[Originally posted on my Rabbisaul blog March 7 2006]
Someone recently mentioned the MySpace + Xanga phenomenon that has overtaken teenagers, and how they are often handling it. Namely, they are speaking things, and in ways, that they would not do otherwise. They write, on the one hand, as if they are speaking in privacy – and yet, the persona constructed could never be constructed in a “live” private setting. (Of course, teens are not the only ones of which this is true.)
In this connection, Neil Postman’s idea of pretty much equating medium and message comes up. Whatever Postman’s faults (and I think he tends to err in the direction of technology providing us with a setting that is inherently wicked), there is an inextricable connection between medium and message.
Or perhaps it would simply be better to say that each medium presents us with different challenges of sanctification. I’ve been blogging for several years, and I’m still learning how to communicate in this medium in a godly fashion. I still have a long way to go. Handling technology is not a wicked thing, but every technology presents its own challenges and temptations.
These temptations do not stand alone, of course. They are but particularized forms of the temptations we already face. But a given technology can exacerbate things.
To be more concrete, let’s reflect upon two sins which we can look at both generally and specifically: anger and dishonesty.
All of us as fallen creatures have some sort of tendency to engage in sins of anger, although this is to greater and lesser degrees, and takes different forms. In the real world, there are certain factors which tend to limit or at least shape how our anger expresses itself. These factors affect each of us differently. But in general, most of us have a certain shame mechanism that keeps us from blowing up in public; and even in more private settings it can kick in. But the technological atmosphere of the blog – and this can vary even between one sort of blogging venue and another, I think – can pull these factors in odd ways, because of the sort of “spill your guts” personal-diary form that it takes. But for all that, it is still a public setting that – depending of course on your access settings, should you have them – the whole world can read.
But is the problem the technology? No, not really. Because the things that should not be said are mostly things that should not be thought either. We’ve just been given a medium where our sinful hearts can expose themselves more publicly than otherwise. But the medium is not the problem, and the medium did not introduce the sin. The medium simply gave occasion for us to make our sin embarrassingly public.
Something similar can be said with regard to the issue of honesty, and here I am referring to how we project ourselves to others. To be sure, this is tricky territory. I’m well aware that I come across very differently in person than I do on the printed page or on the computer monitor. No doubt, a sort of projection is part of that. But part of it is simply the nature of the medium, and it’s not entirely accurate to simply suppose that reading what someone says has nothing to do with knowing them. Rather, you are knowing them according to how they communicate via the written word, rather than according to “in-the-flesh” interaction.

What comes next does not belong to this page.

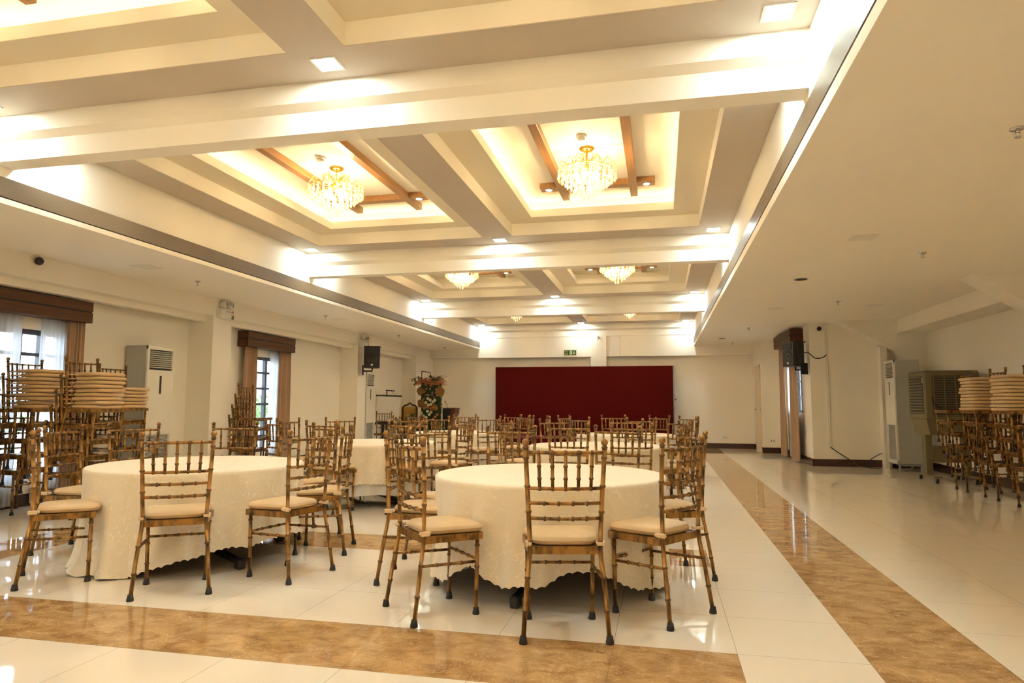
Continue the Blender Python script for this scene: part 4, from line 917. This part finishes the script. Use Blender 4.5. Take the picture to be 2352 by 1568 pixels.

Furthermore, even in person we “project.” The people you meet daily see a person that is only partial, and perhaps in many respects, quite false. The people who live with you day after day in a variety of circumstances almost certainly see a rather different person – for better or worse. So personality projection is not unique to the written word.
Nonetheless, the written word presents a particular sort of framework, a different kind of opportunity to (as it were) “create” ourselves for an audience that cannot see us. The extreme illustration, of course, would be the online predators and “hobbyists” who hang around chat rooms pretending to be 16-year-old girls, when in reality they range from 11-year-old boys to 70-year-old dirty old men. But there are more subtle ways in which we can “create” ourselves online, present ourselves to be people other than we are. I’m not “cool” either online or in person, but I suspect that I can fake it better online than otherwise. Online it’s easier to hide my nervousness, my awkwardness, and my awful fashion sense, if nothing else.
The point where I’m going with all of this is simply that the Internet has not manufactured new sins. But it has given us new contexts within which to express the old ones. Whether we are teenagers, teenagers’ parents, or web-savvy adults, we all need to deal with the technology as a challenging context for sanctification. Having a blog doesn’t give us a king’s X to say whatever crosses our minds; the Christian calling is one of love toward others and self-control (Gal 5.22, 23). Having a MySpace account doesn’t give us license to pretend we are someone else; the Christian calling is to be humble and truthful.
As always is the case with sanctification, all of this is easier said than done. Recognizing the challenge is not the same as meeting it in the power of the Spirit. But recognizing the challenge is nonetheless part of “knowing the time” and preparing ourselves to fight the battle.